Cal is uncertain about Jacob's attempts to make him over but begins to come around when he finds that it actually works (though it backfires on him later). Meanwhile, Emily struggles to decide whether she actually wants to pursue a relationship with David, try to make things work with Cal, or simply strike out on her own; Emily and Cal's 13-year-old son, Robbie (Jonah Bobo), is trying to figure out how to convince his 17-year-old babysitter, Jessica (Analeigh Tipton), that they're soulmates, an idea she resists for several reasons, including that she has a crush on Cal; and Jacob meets Hannah (Emma Stone), who makes him rethink his way of life.
Crazy, Stupid, Love has several different plot threads, each with its own specific comic energy, and all of which brilliantly dovetail in the film's climax.
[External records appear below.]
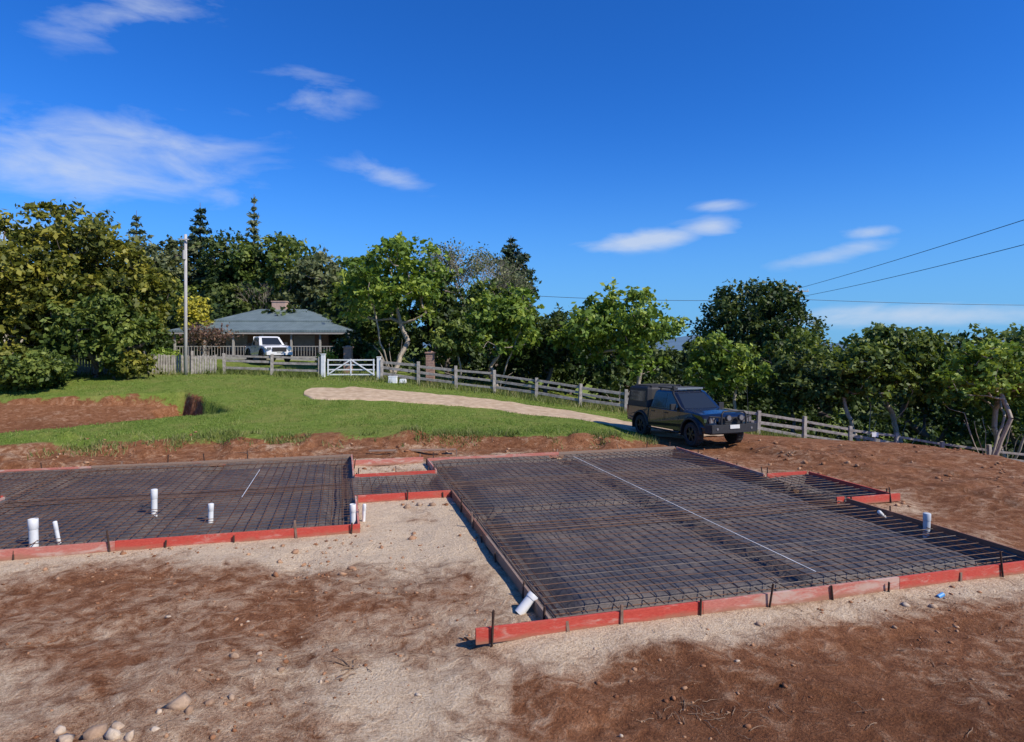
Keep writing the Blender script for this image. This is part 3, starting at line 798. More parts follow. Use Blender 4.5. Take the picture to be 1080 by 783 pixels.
# left foreground group, olive/gold
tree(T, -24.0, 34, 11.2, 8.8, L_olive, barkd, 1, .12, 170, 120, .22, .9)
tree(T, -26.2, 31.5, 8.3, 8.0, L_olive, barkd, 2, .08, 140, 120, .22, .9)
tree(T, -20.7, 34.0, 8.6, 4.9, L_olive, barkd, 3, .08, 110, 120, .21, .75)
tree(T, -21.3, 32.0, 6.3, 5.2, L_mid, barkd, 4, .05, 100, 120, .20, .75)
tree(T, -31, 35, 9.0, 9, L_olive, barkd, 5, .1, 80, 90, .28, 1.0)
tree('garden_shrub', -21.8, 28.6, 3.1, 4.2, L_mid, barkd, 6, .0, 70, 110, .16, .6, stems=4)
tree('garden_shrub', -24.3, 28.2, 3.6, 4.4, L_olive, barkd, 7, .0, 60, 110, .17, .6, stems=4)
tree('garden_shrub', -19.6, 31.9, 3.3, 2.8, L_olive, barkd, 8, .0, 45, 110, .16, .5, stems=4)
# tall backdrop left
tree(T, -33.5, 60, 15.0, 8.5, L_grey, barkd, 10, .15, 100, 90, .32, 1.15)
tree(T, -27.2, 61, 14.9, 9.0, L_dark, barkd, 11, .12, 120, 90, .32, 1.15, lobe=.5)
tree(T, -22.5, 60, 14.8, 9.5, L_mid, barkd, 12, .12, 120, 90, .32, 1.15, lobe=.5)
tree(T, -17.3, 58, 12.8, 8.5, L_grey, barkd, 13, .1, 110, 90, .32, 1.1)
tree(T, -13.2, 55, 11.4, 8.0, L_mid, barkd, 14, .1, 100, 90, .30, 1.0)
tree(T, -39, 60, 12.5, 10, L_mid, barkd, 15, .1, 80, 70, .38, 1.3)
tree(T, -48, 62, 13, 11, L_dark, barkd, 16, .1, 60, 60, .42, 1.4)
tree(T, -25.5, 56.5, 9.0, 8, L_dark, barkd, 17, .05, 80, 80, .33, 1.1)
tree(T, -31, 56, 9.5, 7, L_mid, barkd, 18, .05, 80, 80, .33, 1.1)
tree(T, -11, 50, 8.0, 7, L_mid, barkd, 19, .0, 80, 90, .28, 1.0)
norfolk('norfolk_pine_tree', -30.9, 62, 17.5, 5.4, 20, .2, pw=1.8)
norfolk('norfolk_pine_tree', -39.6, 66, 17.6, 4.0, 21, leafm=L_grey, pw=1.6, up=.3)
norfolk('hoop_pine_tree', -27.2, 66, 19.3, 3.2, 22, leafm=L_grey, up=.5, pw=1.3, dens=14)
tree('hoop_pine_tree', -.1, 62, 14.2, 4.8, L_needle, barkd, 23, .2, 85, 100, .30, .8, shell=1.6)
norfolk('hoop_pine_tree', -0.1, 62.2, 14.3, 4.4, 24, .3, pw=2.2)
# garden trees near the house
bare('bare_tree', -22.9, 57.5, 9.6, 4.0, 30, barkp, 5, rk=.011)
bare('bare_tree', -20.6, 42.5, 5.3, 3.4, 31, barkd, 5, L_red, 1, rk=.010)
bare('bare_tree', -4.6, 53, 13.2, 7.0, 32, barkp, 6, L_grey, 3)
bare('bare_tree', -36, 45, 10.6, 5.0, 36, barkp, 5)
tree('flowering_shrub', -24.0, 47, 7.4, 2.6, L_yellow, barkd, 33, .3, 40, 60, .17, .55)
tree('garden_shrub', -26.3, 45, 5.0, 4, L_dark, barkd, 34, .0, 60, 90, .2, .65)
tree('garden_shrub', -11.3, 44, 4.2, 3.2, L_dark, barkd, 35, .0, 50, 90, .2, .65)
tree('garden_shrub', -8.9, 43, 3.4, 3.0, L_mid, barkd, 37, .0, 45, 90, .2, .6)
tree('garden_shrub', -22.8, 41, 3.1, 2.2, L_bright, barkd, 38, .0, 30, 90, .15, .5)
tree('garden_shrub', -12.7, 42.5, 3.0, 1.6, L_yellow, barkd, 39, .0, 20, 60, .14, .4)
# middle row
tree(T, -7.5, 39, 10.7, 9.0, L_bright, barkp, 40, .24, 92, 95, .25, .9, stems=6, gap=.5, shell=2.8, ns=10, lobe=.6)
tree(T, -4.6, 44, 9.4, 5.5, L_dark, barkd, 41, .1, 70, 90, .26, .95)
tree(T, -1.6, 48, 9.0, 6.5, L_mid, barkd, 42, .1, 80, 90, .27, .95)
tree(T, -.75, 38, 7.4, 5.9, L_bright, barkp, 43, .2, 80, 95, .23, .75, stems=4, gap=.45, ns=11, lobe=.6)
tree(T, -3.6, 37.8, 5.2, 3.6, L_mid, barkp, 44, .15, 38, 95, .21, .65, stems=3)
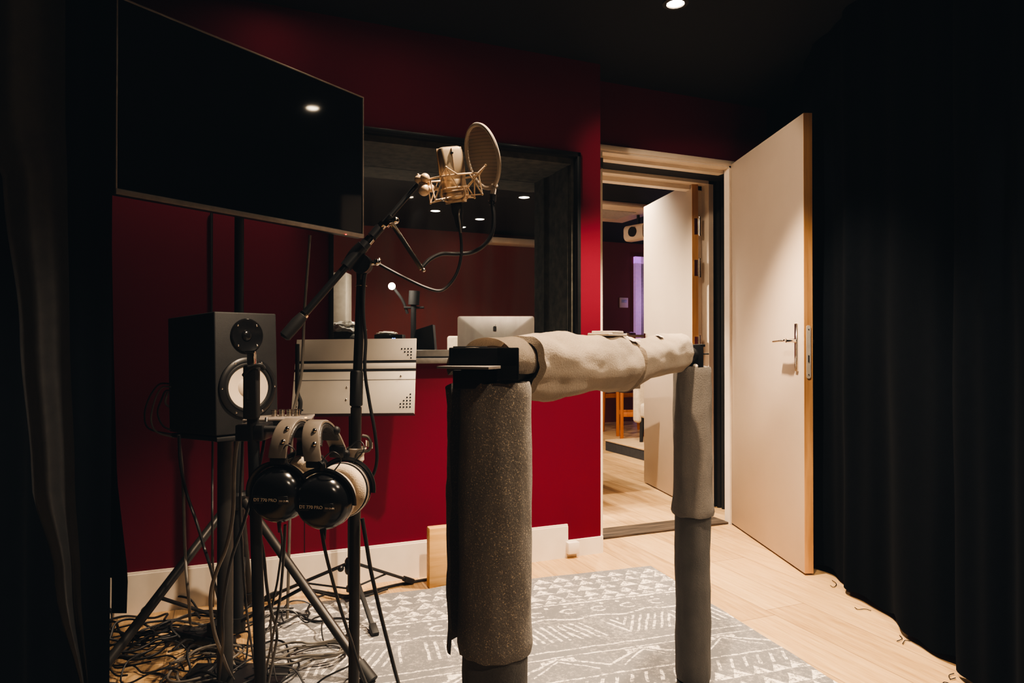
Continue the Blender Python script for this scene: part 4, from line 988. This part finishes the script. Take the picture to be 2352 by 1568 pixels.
def aimed(label, x, y, tgt, e, ang, bl, col=WARM):
    dv = V(tgt) - V((x, y, HC - .03))
    lamp(label, x, y, .034, LAMPW, e, ang, bl, col, G1, tilt=dv.to_track_quat('-Z', 'Y').to_euler())
aimed('unseen studio downlight added to fill the open white door with light', .9, 2.42, (2.50, 2.80, 1.55), 60, 48, .4)  # added fill for the upper door and frame, out of view
aimed('unseen downlight added behind the television to light the red wall', .15, 2.70, (-.15, 2.935, 1.60), 40, 64, .5)  # added out of view to brighten the wall below the television
G2 = 'recessed downlights of the control room'
for i, (px, py) in enumerate(((1000, 485), (1060, 522), (1102, 504), (1204, 454))):
    p = PF(px, py, HC - .008)
    lamp(('control room downlight seen beside the microphone plug', 'control room downlight seen behind the microphone cable', 'control room downlight seen inside the gooseneck curve', 'control room downlight seen next to the felt reveal')[i], p.x, p.y, .05, LAMPC, (60, 0, 0, 60)[i], 130, .6, (1, .82, .6), G2)
lamp('unseen control room downlight added above the desk to light the inner door', 2.25, 4.7, .04, LAMPC, 130, 135, .6, (1, .80, .56), G2)  # added where the reveal hides it, lights inner door and floor
lamp('unseen control room downlight added beyond the inner doorway to light its leaf', 2.77, 4.48, .04, LAMPC, 110, 130, .6, (1, .82, .6), G2)  # added behind the frame head, placed to light the leaf's near face
lamp('unseen downlight added above the desk shelf to light the computer back', 1.5, 3.78, .04, LAMPC, 210, 130, .6, (1, .82, .6), G2)  # added above the window soffit to brighten the computer's back

# ------------------------------------------------------------------ control room seen through window and doorway
dk = Thing('mixing_desk', 'dark mixing desk with raised back shelf behind the window', 'desk', (1.4, 4.2, 0))
b = BM(); bx(b, (.35, 3.66, .955), (1.95, 3.98, .985), .003); dk.part('shelf', b, BLACKM)
b = BM(); bx(b, (.35, 3.98, .72), (2.6, 4.9, .75), .003); dk.part('worktop', b, SILL)
for x, y in ((.38, 3.7), (1.9, 3.7)):
    b = BM(); bx(b, (x, y, 0), (x + .04, y + .25, .955)); dk.part('leg', b, BLACKM)
for x, y in ((.4, 4.8), (2.52, 4.8)):
    b = BM(); bx(b, (x, y, 0), (x + .05, y + .05, .72)); dk.part('leg', b, BLACKM)
IZ = 4.66
im = Thing('desktop_computer', 'aluminium all in one desktop computer seen from behind', 'computer', P(1139, 870, IZ))
ia, ib = P(1051, 728, IZ), P(1227, 724, IZ); IW = (ib - ia).length; IH = .40
ixx = (ib - ia); ixx.z = 0; ixx.normalize(); iyy = V((-ixx.y, ixx.x, 0)); tp = (ia.z + ib.z) / 2
IM = frame(V(((ia.x + ib.x) / 2, (ia.y + ib.y) / 2, tp - IH / 2)), ixx, Z_, -iyy)      # local z toward camera
b = BM(); pr = rrect(IW, IH, .016)
rings(b, [[IM @ V((x, y, 0)) for x, y in pr], [IM @ V((x, y, .004)) for x, y in pr]] + [[IM @ V((x * (1 - q * .8), y * (1 - q * .8), .004 + .030 * sin(q * pi / 2))) for x, y in pr] for q in (.04, .12, .25, .45, .7, 1.0)])
im.part('back_shell', b, ALU, ang=60)
b = BM()   # bitten fruit mark with leaf
ap = []
for k in range(40):
    a = 2 * pi * k / 40; r_ = .0135 * (1 + .10 * cos(2 * a) * -1) ; x, y = r_ * 1.02 * cos(a), r_ * 1.08 * sin(a)
    if y > .008: y -= .0035 * math.exp(-(x / .004) ** 2)
    if y < -.01: y += .002 * math.exp(-(x / .004) ** 2)
    dxb, dyb = x - .0185, y - .001
    if math.hypot(dxb, dyb) < .0085:
        k_ = .0085 / max(math.hypot(dxb, dyb), 1e-6); x, y = .0185 + dxb * k_, .001 + dyb * k_
    ap.append((x, y))
lm = IM @ Matrix.Translation((-.006, IH / 2 - .082, .033)); prism(b, ap, .0015, lm)
prism(b, [(.001, .0155), (.0015, .020), (.0055, .0235), (.0062, .0225), (.0050, .0175)], .0015, lm); im.part('logo', b, BLACKM, label='dark bitten apple logo')
b = BM(); pst = IM @ V((0, -IH / 2 + .02, -.01)); box(b, (0, 0, (pst.z - .75) / 2 + .06), (.17, .008, pst.z - .75 + .10), frame(V((pst.x, pst.y, .752)), ixx, iyy, Z_), .002); box(b, (0, .05, .004), (.17, .18, .008), frame(V((pst.x, pst.y, .7505)), ixx, iyy, Z_), .002); im.part('foot', b, ALU)
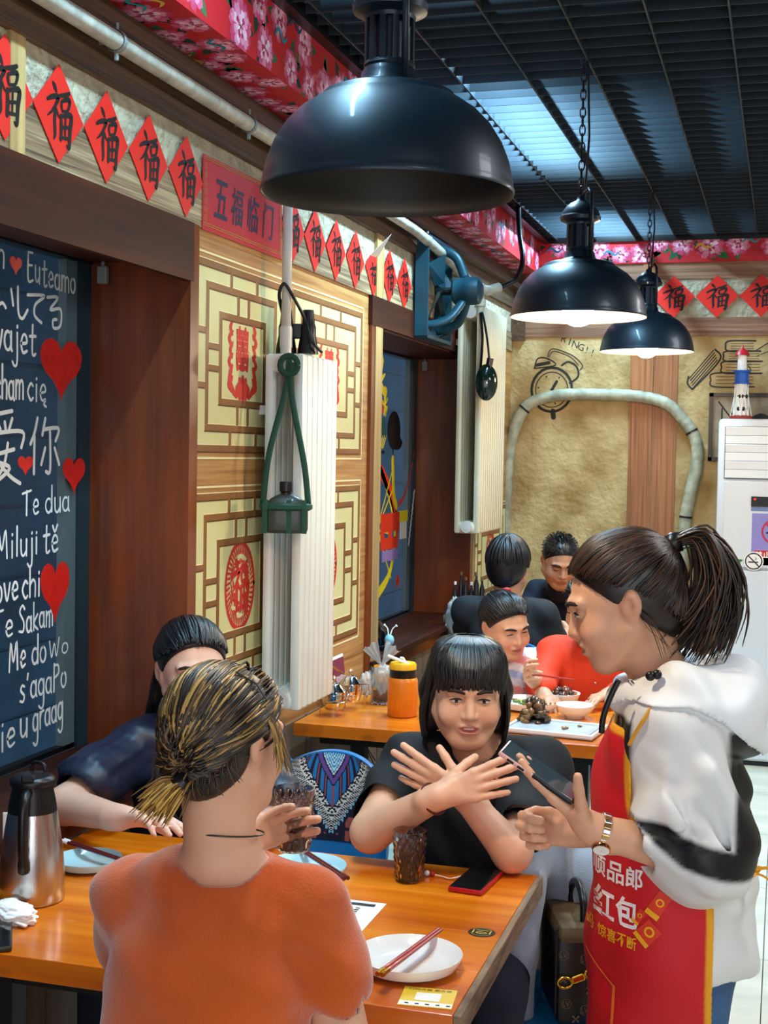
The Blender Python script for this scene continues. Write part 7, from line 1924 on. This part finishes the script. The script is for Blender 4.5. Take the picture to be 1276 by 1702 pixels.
v = Vol(axis(.44, 1.08, .009), axis(5.78, 6.32, .009), axis(.42, 1.12, .009)); torso(v, pel, ch, sL_, sR_, nk, .178, .122, .006, sh=.062)
v.cap(sR_, (.945, 6.13, .86), .070, .07, .03).cap(sL_, (.565, 6.12, .86), .07, .07, .03); v.ripple(.007, (40, 36, 38), 3.1)
v.cap((.765, 5.99, 1.03), (.77, 6.0, 1.2), .062, .08, .008, 's').cap((.947, 6.14, .853), (.957, 6.22, .80), .056, .056, .004, 's').cap((.564, 6.13, .85), (.56, 6.2, .79), .056, .056, .004, 's')
v.build('t_shirt', m_tee2, t); seated_legs(t, (.76, 5.96, .54), (0, 1), m_trs)
haircap(H, t, ('#08080a', '#131215'), low=-.068, k=1.10, side=.024, h=.005)
mm = M(); P = []
for k in range(200):
    a = rng.uniform(0, 2 * PI)
    if abs(a - PI / 2) < .7: en = (math.cos(a), math.sin(a), .3)
    else: en = (math.cos(a), math.sin(a), -.35 if math.sin(a) < .2 else .0)
    kk = rng.uniform(1.08, 1.13); P.append(sweep(H, (rng.uniform(-.1, .1), -.25, 1), en, 6, kk, kk * .99))
locks(mm, P, .006, ['#08080a', '#0e0d10', '#151418'], 5, .45); mm.build('hair_strands', m_hair, t, smooth=True)

# ---- 8. man in navy facing us by the back wall
t = thing('person', 'person in a navy top with cropped hair looking down at the far table', 'person', (.80, 7.55, 0))
H = Head((.815, 7.160, 1.135), (.32, -.86, -.48), sc=1.15)
sR_, sL_, nk, pel, ch = (.655, 7.42, .935), (.995, 7.46, .935), (.815, 7.36, 1.0), (.80, 7.66, .54), (.815, 7.52, .77)
nk = (.812, 7.26, 1.0)
v = Vol(axis(.54, 1.12, .012, ((.69, .94, .0045),)), axis(6.9, 7.85, .012, ((7.02, 7.30, .0045),)), axis(.42, 1.30, .012, ((.98, 1.30, .0045),)))
H.face(v, jaw=1.1, fat=.004); H.neck(v, nk, .058, .064); torso(v, pel, ch, sL_, sR_, nk, .16, .11, -.008)
v.cap(sR_, (.60, 7.26, .80), .052, .045, .02).cap((.60, 7.26, .80), (.72, 7.05, .80), .043, .03, .015); hand(v, (.72, 7.05, .80), (.5, -.8, 0), (0, 0, -1), 1, sc=1.05)
v.cap(sL_, (1.04, 7.27, .80), .052, .045, .02).cap((1.04, 7.27, .80), (.95, 7.05, .80), .043, .03, .015); hand(v, (.95, 7.05, .80), (-.4, -.85, 0), (0, 0, -1), -1, sc=1.05)
v.build('body', m_skin, t, lambda V: H.color(V, '#c08c6c', lip='#9a5a4c')); H.details(t, eyes='down', brow_w=.006)
v = Vol(axis(.50, 1.16, .010), axis(6.98, 7.85, .010), axis(.42, 1.12, .010)); torso(v, pel, ch, sL_, sR_, nk, .178, .125, .006, sh=.064)
v.cap(sR_, (.60, 7.26, .80), .07, .06, .03).cap((.60, 7.26, .80), (.70, 7.09, .80), .058, .045, .02).cap(sL_, (1.04, 7.27, .80), .07, .06, .03).cap((1.04, 7.27, .80), (.965, 7.09, .80), .058, .045, .02)
v.cap((.80, 7.24, 1.02), (.83, 7.34, 1.04), .066, .066, .03); v.ripple(.005); v.cap((.812, 7.22, 1.03), (.813, 7.16, 1.15), .062, .08, .006, 's')
v.build('top', m_navy2, t); seated_legs(t, (.80, 7.64, .545), (0, -1), m_trs)
haircap(H, t, ('#100e0e', '#1c1918'), low=-.02, k=.99, side=.022, h=.005)
mm = M()
for k in range(420):
    a = rng.uniform(0, 2 * PI); e = rng.uniform(.1, 1.5); d = npv(math.cos(a) * math.cos(e), math.sin(a) * math.cos(e) * 1., math.sin(e))
    if -.77 * (d[1] * .1035 - .084) + .64 * (d[2] * .097 - .042) < 0: continue
    s0 = scalp(H, d, .985); locks(mm, [[s0, s0 + H.R @ (d * .008), s0 + H.R @ (d * .013 + npv(0, .004, -.001))]], .0035, ['#0c0b0b', '#161413', '#221f1d'], 4)
mm.build('hair_strands', m_hair, t, smooth=True)
# ------------------------------------------------------------------ coat over the stool back, handbag, the waitress's phone
v = Vol(axis(1.30, 1.78, .0075), axis(2.92, 3.36, .0075), axis(.34, .86, .0075))
v.cap((1.41, 3.225, .752), (1.65, 3.235, .745), .042, .042, .02).cap((1.42, 3.18, .70), (1.66, 3.20, .67), .042, .045, .05).ell((1.56, 3.17, .64), (.12, .035, .11), None, .05)
v.cap((1.415, 3.18, .745), (1.400, 3.05, .72), .046, .046, .03).cap((1.400, 3.05, .715), (1.402, 3.02, .56), .046, .040, .03).cap((1.402, 3.02, .56), (1.395, 3.01, .38), .040, .037, .02)
v.ell((1.44, 3.29, .60), (.10, .025, .17), None, .03)
for a, b in (((1.44, 3.02, .74), (1.40, 2.995, .62)), ((1.43, 3.00, .60), (1.385, 2.985, .47))): v.cap(a, b, .009, .006, .02)
v.ripple(.006, (30, 26, 22), 1.)
tag(v.build('grey_coat', mat('coat_grey', '#97a3b2', .9, bump=.35, bscale=220, sheen=.3), None), 'light grey coat draped over the stool back with a sleeve hanging down', 'coat')
t = thing('handbag', 'dark brown monogrammed handbag with gold clasps standing on the blue stool', 'bag', (1.53, 3.08, .42))
m_bag = mat('dark_leather', '#17110d', .4, bump=.1, bscale=200); m_bagt = mat('tan_canvas', '#5c4a30', .5, var=.25, vscale=30)
Rb = rotz(.35); bc = Vector((1.502, 3.07, .418))
fb = lambda a, b, c: bc + Rb @ Vector((a, b, c))
M().bbox(fb(0, 0, .105), (.085, .20, .205), Rb, .016).build('body', m_bag, t, smooth=True, angle=40)
M().bbox(fb(.012, 0, .205), (.105, .205, .05), Rb, .018).build('flap', m_bagt, t, smooth=True, angle=40)
for s in (-.08, .08): M().bbox(fb(0, s, .12), (.092, .012, .20), Rb, .004).build('leather_strap', m_bag, t)
M().tube(bez([fb(.02, -.07, .225), fb(.02, -.06, .275), fb(.02, 0, .295), fb(.02, .06, .275), fb(.02, .07, .225)]), .009, 10).build('handle', m_black, t, smooth=True)
def ringlet(c, r, w, u, v_):
    return M().tube([c + u * (r * math.cos(a * PI / 10)) + v_ * (r * .75 * math.sin(a * PI / 10)) for a in range(21)], w, 6, False)
ub = Rb @ X
for a, z_, r in ((-.028, .105, .016), (.03, .125, .014)): ringlet(fb(a, -.108, z_), r, .0032, ub, Z).build('gold_ring', m_brass, t, smooth=True)
m = M(); m.bbox(fb(.002, -.109, .115), (.030, .007, .016), Rb @ Matrix.Rotation(-.35, 3, 'Y'), .003); m.build('gold_clasp', m_brass, t)
m_mono = mat('monogram', '#6a5636', .5)
m = M()
for (a, z_) in ((.018, .155), (-.022, .055), (.02, .04), (-.03, .165)):
    text(m, 'LV', fb(a, -.1015, z_), ub, Z, .015, .013)
    m.stroke([(.011 * math.cos(q * PI / 8), .011 * math.sin(q * PI / 8)) for q in range(17)], .0012, fb(a, -.1012, z_), ub, Z, False)
for (a, z_) in ((0, .02), (.03, .085), (-.03, .11)):
    for q in range(4): m.stroke([(0, 0), (.008 * math.cos(q * PI / 2 + .78), .008 * math.sin(q * PI / 2 + .78))], [.001, .005], fb(a, -.1012, z_), ub, Z, False)
m.build('monogram_print', m_mono, t)
# phone in the waitress's hand
d_ = Vector((-.858, 0, .513)).normalized(); n_ = Vector((.50, -.10, .86)); n_ = (n_ - d_ * n_.dot(d_)).normalized(); x_ = d_.cross(n_)
Rp = Matrix((( x_.x, d_.x, n_.x), (x_.y, d_.y, n_.y), (x_.z, d_.z, n_.z)))
pc = Vector((1.536, 2.400, 1.114)) + n_ * .010
t = thing('phone', 'pink and black phone held in the hand of the standing person', 'phone', pc)
M().bbox(pc, (.074, .155, .0095), Rp, .0035).build('phone_case', mat('pink_case', '#e8b4aa', .3), t, smooth=True, angle=40)
M().bbox(pc + n_ * .0046, (.069, .150, .0016), Rp, .0006).build('screen', mat('glass_screen', '#3a4a54', .05, coat=.6), t)
M().bbox(pc - d_ * .035, (.0752, .086, .0098), Rp, .0035).build('black_grip', m_black, t, smooth=True, angle=40)
for s in (.052, .030): M().bbox(pc + d_ * s - x_ * .0370 - n_ * 0 if False else pc + d_ * s + x_ * (.0368 if x_.y < 0 else -.0368), (.003, .014, .0045), Rp, .001).build('side_button', m_black, t)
Admittedly, when a big revelation is made during this scene I at first thought it was a bit cheap and a little too dependant on coincidence/contrivance, but it ends up paying off well enough that it can be forgiven. The characters are well-developed and their conflicts feel natural and have some actual depth.
The characters are designed to fit the strengths of the actors, most of whom play variations on characters they've played before. Carell's Cal is an understated sad sack, Stone's Hannah is a sparkplug who is just awkward enough to be endearing and usually just a little bit more intelligent than whomever she's interacting with, and Moore's Emily is the grounding force, complex, uncertain, and funny, but not in a showy way. It's to the film's credit that though we've seen these actors play characters very like these ones before, it never feels derivative here. The real surprise, though, is Gosling, who isn't exactly known for comedy (unless you count Lars and the Real Girl or the '90s TV show Breaker High, a show about high school on a cruise ship which was pretty much as awesome as it sounds), but matches Carell and later Stone note for note. He also manages to keep Jacob from seeming creepy, although, in the final analysis, he's helped somewhat in that regard by Tipton, who ends the film by doing something supremely creepy and probably illegal.
Although Crazy, Stupid, Love isn't quite as subversive as it likes to play at being, it does depend more on realism than your average romantic comedy. The ending is happy, but also ambiguous, admitting that sometimes you just don't know how things will work out no matter how much effort you make or how badly you want it. This is definitely a movie worth seeing.